Tampoco bajan demasiado claras las aguas por los chorros del PSOE. Se cuentan con los dedos de una mano quienes aseguran interpretar con voz preclara las claves no solo del zambombazo inmisericorde del presidente con sus ministros de confianza -Iván Redondo, incluido-, o esbozar el trazo grueso de la dirección que saldrá del Congreso Federal de octubre, en Valencia. Muchos sanchistas de primera generación temen por lo suyo, como jamás pudieron imaginar cuando emprendieron la demolición del felipismo, creyendo como Adriana Lastra que les había llegado su momento. Han descubierto fatídicamente en carne amiga la frialdad despiadada de su líder para deshacerse como hojas de otoño de fieles compañeros de viaje. Ya tienen el miedo en el cuerpo. Más aún, es ahora cuando muchos comprenden que en este golpe de mano al presidente no le guía una imperiosa cuestión ideológica. Sánchez apuesta ahora por el mestizaje de todas las sensibilidades del partido -reveladora la sorprendente resurrección de Rubalcaba- como escudo protector del poder y así desvanecer ese avance de la derecha que reiteradamente advierten las encuestas y, también, varias capas dirigentes del propio PSOE.
Unidas Podemos es un invitado de piedra en esta confrontación planteada más en La Moncloa que en Ferraz para debilitar el engreimiento creciente que se detecta sin esfuerzo en la derechizada dirección del PP. Bastante tiene la coalición de izquierdas con colocar sus mensajes críticos dentro del propio Gobierno, sobre todo en el ámbito social y de género, para garantizarse su minuto de telediario.
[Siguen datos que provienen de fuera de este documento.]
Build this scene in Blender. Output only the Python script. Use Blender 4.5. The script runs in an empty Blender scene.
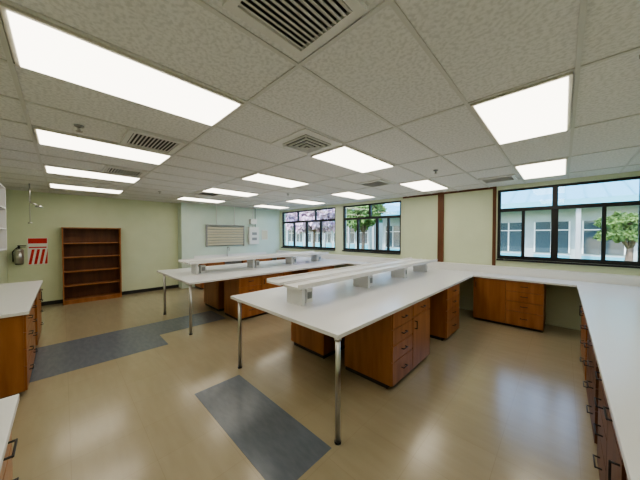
import bpy, bmesh, math, random
from mathutils import Vector, Matrix, noise
random.seed(7)
H=2.72; D=6.4; XL=-8.95; XM=-8.6; XR=0.95; YN=-0.88
scene=bpy.context.scene
# ---------------- materials ----------------
def mat(name, col, rough=.5, metal=0, emit=None, es=0, spec=.5):
    m=bpy.data.materials.new(name); m.use_nodes=True
    b=m.node_tree.nodes['Principled BSDF']
    b.inputs['Base Color'].default_value=(*col,1); b.inputs['Roughness'].default_value=rough
    b.inputs['Metallic'].default_value=metal; b.inputs['Specular IOR Level'].default_value=spec
    if emit: b.inputs['Emission Color'].default_value=(*emit,1); b.inputs['Emission Strength'].default_value=es
    return m
def noisy(name,c1,c2,scale=8,rough=.5,stretch=(1,1,1),bump=0,detail=4,lo=.35,hi=.65,spec=.5,coat=0):
    m=mat(name,c1,rough,spec=spec); nt=m.node_tree; N=nt.nodes; L=nt.links; b=N['Principled BSDF']
    tc=N.new('ShaderNodeTexCoord'); mp=N.new('ShaderNodeMapping'); mp.inputs['Scale'].default_value=stretch
    no=N.new('ShaderNodeTexNoise'); no.inputs['Scale'].default_value=scale; no.inputs['Detail'].default_value=detail
    cr=N.new('ShaderNodeValToRGB'); cr.color_ramp.elements[0].position=lo; cr.color_ramp.elements[1].position=hi
    cr.color_ramp.elements[0].color=(*c1,1); cr.color_ramp.elements[1].color=(*c2,1)
    L.new(tc.outputs['Object'],mp.inputs['Vector']); L.new(mp.outputs[0],no.inputs['Vector'])
    L.new(no.outputs[0],cr.inputs[0]); L.new(cr.outputs[0],b.inputs['Base Color'])
    if bump:
        bp=N.new('ShaderNodeBump'); bp.inputs['Strength'].default_value=bump; bp.inputs['Distance'].default_value=.01
        L.new(no.outputs[0],bp.inputs['Height']); L.new(bp.outputs[0],b.inputs['Normal'])
    b.inputs['Coat Weight'].default_value=coat; b.inputs['Coat Roughness'].default_value=.15
    return m
M={}
M['wall']=noisy('painted_wall',(.68,.74,.54),(.71,.77,.57),3,.5)
M['mint']=noisy('mint_wall',(.66,.78,.70),(.69,.81,.73),3,.45)
M['floor']=noisy('vinyl_floor',(.40,.34,.23),(.43,.368,.252),3,.22,(1,5,1),0,5,.3,.7,spec=.75,coat=.2)
def seams(m):
    nt=m.node_tree; N=nt.nodes; L=nt.links; b=N['Principled BSDF']
    src=b.inputs['Base Color'].links[0].from_socket
    tc=N.new('ShaderNodeTexCoord'); br=N.new('ShaderNodeTexBrick')
    br.inputs['Color1'].default_value=(1,1,1,1); br.inputs['Color2'].default_value=(.97,.97,.965,1); br.inputs['Mortar'].default_value=(.88,.87,.85,1)
    br.inputs['Scale'].default_value=1; br.inputs['Mortar Size'].default_value=.002; br.inputs['Brick Width'].default_value=.457; br.inputs['Row Height'].default_value=.457; br.offset=0
    mx=N.new('ShaderNodeMix'); mx.data_type='RGBA'; mx.blend_type='MULTIPLY'; mx.inputs[0].default_value=1
    L.new(tc.outputs['Object'],br.inputs['Vector']); L.new(src,mx.inputs[6]); L.new(br.outputs['Color'],mx.inputs[7]); L.new(mx.outputs[2],b.inputs['Base Color'])
seams(M['floor'])
M['blue']=noisy('blue_vinyl',(.155,.178,.21),(.18,.203,.237),7,.24,(1,3,1),0,5)
M['tile']=noisy('fissured_ceiling_tile',(.66,.665,.67),(.79,.79,.795),45,.9,(1,1,1),.25,8,.38,.56)
M['tbar']=mat('grid_bar',(.64,.64,.63),.5)
M['white']=mat('white_laminate',(.84,.84,.86),.26)
M['edge']=mat('laminate_edge',(.84,.83,.82),.35)
M['shelfw']=mat('white_shelf',(.82,.82,.82),.4)
M['wood']=noisy('oak_veneer',(.31,.112,.034),(.45,.19,.068),4,.35,(3,3,.35),0,6,.3,.7,coat=.15)
M['woodd']=noisy('dark_wood',(.11,.04,.018),(.18,.07,.028),4,.45,(3,3,.35),0,6,.3,.7)
M['chrome']=mat('brushed_steel',(.55,.54,.52),.28,1)
M['black']=mat('black_metal',(.02,.02,.022),.35)
M['kick']=mat('dark_plinth',(.035,.03,.028),.6)
M['frame']=mat('dark_window_frame',(.018,.018,.02),.4)
M['lamp']=mat('lamp_diffuser',(.9,.88,.8),.5,emit=(1,.925,.79),es=3.6)
M['lampf']=mat('lamp_frame',(.7,.68,.62),.4)
M['vent']=mat('vent_white',(.72,.72,.71),.45)
M['ventd']=mat('vent_dark',(.05,.05,.05),.6)
M['red']=mat('sign_red',(.65,.03,.03),.5)
M['paper']=mat('sign_white',(.85,.85,.83),.6)
M['grey']=mat('grey_plastic',(.35,.36,.37),.5)
M['base']=mat('black_skirting',(.03,.03,.03),.5)
M['curtain']=mat('pinboard_slat',(.72,.68,.54),.7)
M['grass']=noisy('grass',(.08,.15,.03),(.16,.24,.06),6,.9)
M['pave']=noisy('paving',(.36,.34,.31),(.45,.43,.40),4,.9)
M['bwall']=noisy('render_wall',(.38,.43,.44),(.44,.49,.50),3,.8)
M['roof']=mat('teal_roof',(.14,.40,.52),.5)
M['fascia']=mat('blue_fascia',(.11,.38,.48),.5)
M['bglass']=mat('outside_glass',(.05,.08,.10),.1)
M['leaf']=noisy('foliage',(.04,.09,.02),(.16,.25,.07),5,.8)
M['pink']=noisy('blossom',(.40,.25,.33),(.75,.58,.68),5,.8)
M['bark']=noisy('bark',(.10,.07,.05),(.18,.13,.09),9,.9)
def glassmat():
    m=bpy.data.materials.new('window_glass'); m.use_nodes=True; nt=m.node_tree; nt.nodes.clear()
    o=nt.nodes.new('ShaderNodeOutputMaterial'); t=nt.nodes.new('ShaderNodeBsdfTransparent'); t.inputs[0].default_value=(.93,.96,.97,1)
    g=nt.nodes.new('ShaderNodeBsdfGlossy'); g.inputs['Roughness'].default_value=.02
    mx=nt.nodes.new('ShaderNodeMixShader'); mx.inputs[0].default_value=.05
    nt.links.new(t.outputs[0],mx.inputs[1]); nt.links.new(g.outputs[0],mx.inputs[2]); nt.links.new(mx.outputs[0],o.inputs[0]); return m
M['glass']=glassmat()
# ---------------- mesh builder ----------------
class MB:
    def __init__(s): s.bm=bmesh.new(); s.mats=[]
    def mi(s,k):
        if k not in s.mats: s.mats.append(k)
        return s.mats.index(k)
    def box(s,x0,x1,y0,y1,z0,z1,k,rot=None):
        r=bmesh.ops.create_cube(s.bm,size=1); i=s.mi(k)
        c=Vector(((x0+x1)/2,(y0+y1)/2,(z0+z1)/2))
        for v in r['verts']:
            p=Vector((v.co.x*abs(x1-x0),v.co.y*abs(y1-y0),v.co.z*abs(z1-z0)))
            if rot: p=rot@p
            v.co=p+c
        for f in {f for v in r['verts'] for f in v.link_faces}: f.material_index=i
    def cyl(s,p0,p1,r,k,seg=20,r2=None):
        p0=Vector(p0);p1=Vector(p1);d=p1-p0
        q=d.to_track_quat('Z','Y').to_matrix().to_4x4()
        res=bmesh.ops.create_cone(s.bm,cap_ends=True,segments=seg,radius1=r,radius2=r if r2 is None else r2,depth=d.length,matrix=Matrix.Translation((p0+p1)/2)@q)
        i=s.mi(k)
        for f in {f for v in res['verts'] for f in v.link_faces}:
            f.material_index=i; f.smooth=len(f.verts)==4
    def sph(s,c,r,k,sub=2,jit=0,sc=(1,1,1)):
        res=bmesh.ops.create_icosphere(s.bm,subdivisions=sub,radius=1); i=s.mi(k)
        for v in res['verts']:
            f=1+jit*noise.noise(v.co*2.3+Vector(c))*2+ (jit*.6*noise.noise(v.co*7+Vector(c)))
            v.co=Vector((v.co.x*r*sc[0]*f,v.co.y*r*sc[1]*f,v.co.z*r*sc[2]*f))+Vector(c)
        for f in {f for v in res['verts'] for f in v.link_faces}: f.material_index=i; f.smooth=(jit==0)
    def poly(s,pts,k):
        f=s.bm.faces.new([s.bm.verts.new(p) for p in pts]); f.material_index=s.mi(k)
    def out(s,name,parent=None,bevel=0):
        me=bpy.data.meshes.new(name)
        bmesh.ops.recalc_face_normals(s.bm,faces=s.bm.faces)
        xs=[v.co for v in s.bm.verts]
        o=Vector(((min(v.x for v in xs)+max(v.x for v in xs))/2,(min(v.y for v in xs)+max(v.y for v in xs))/2,min(v.z for v in xs)))
        for v in s.bm.verts: v.co-=o
        s.bm.to_mesh(me); s.bm.free()
        for k in s.mats: me.materials.append(M[k])
        ob=bpy.data.objects.new(name,me); scene.collection.objects.link(ob); ob.location=o
        if parent:
            ob.location=o-parent.location; ob.parent=parent
        if bevel:
            b=ob.modifiers.new('bevel','BEVEL'); b.width=bevel; b.segments=2; b.limit_method='ANGLE'
        return ob
def empty(name,loc=(0,0,0)):
    e=bpy.data.objects.new(name,None); scene.collection.objects.link(e); e.location=loc; return e
def one(name,*a,**k):
    m=MB(); m.box(*a); return m.out(name,**k)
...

Tampoco resultan necesarios para las apetencias de Sánchez, volcado personalmente en rentabilizar la generosa distribución de las decenas de miles de millones de los fondos europeos.
Lo acaba de hacer en Asturias, territorio que no se atrevía a pisar por la inquina de la industria local hacia la política de Teresa Ribera. Allí fue para dinamizar con toda la pompa justificada una inversión de 1.000 millones de la poderosa Mittal en Arcelor. Tan paradigmático ejemplo lo irá multiplicando para su mayor gloria hasta el final de legislatura. Frente a esas exhibiciones, el PP disparará a todo lo que se mueva o, simplemente, encontrará la lírica suficiente en esa renovada exaltación independentista catalana que tanto intimida a Pere Aragonès.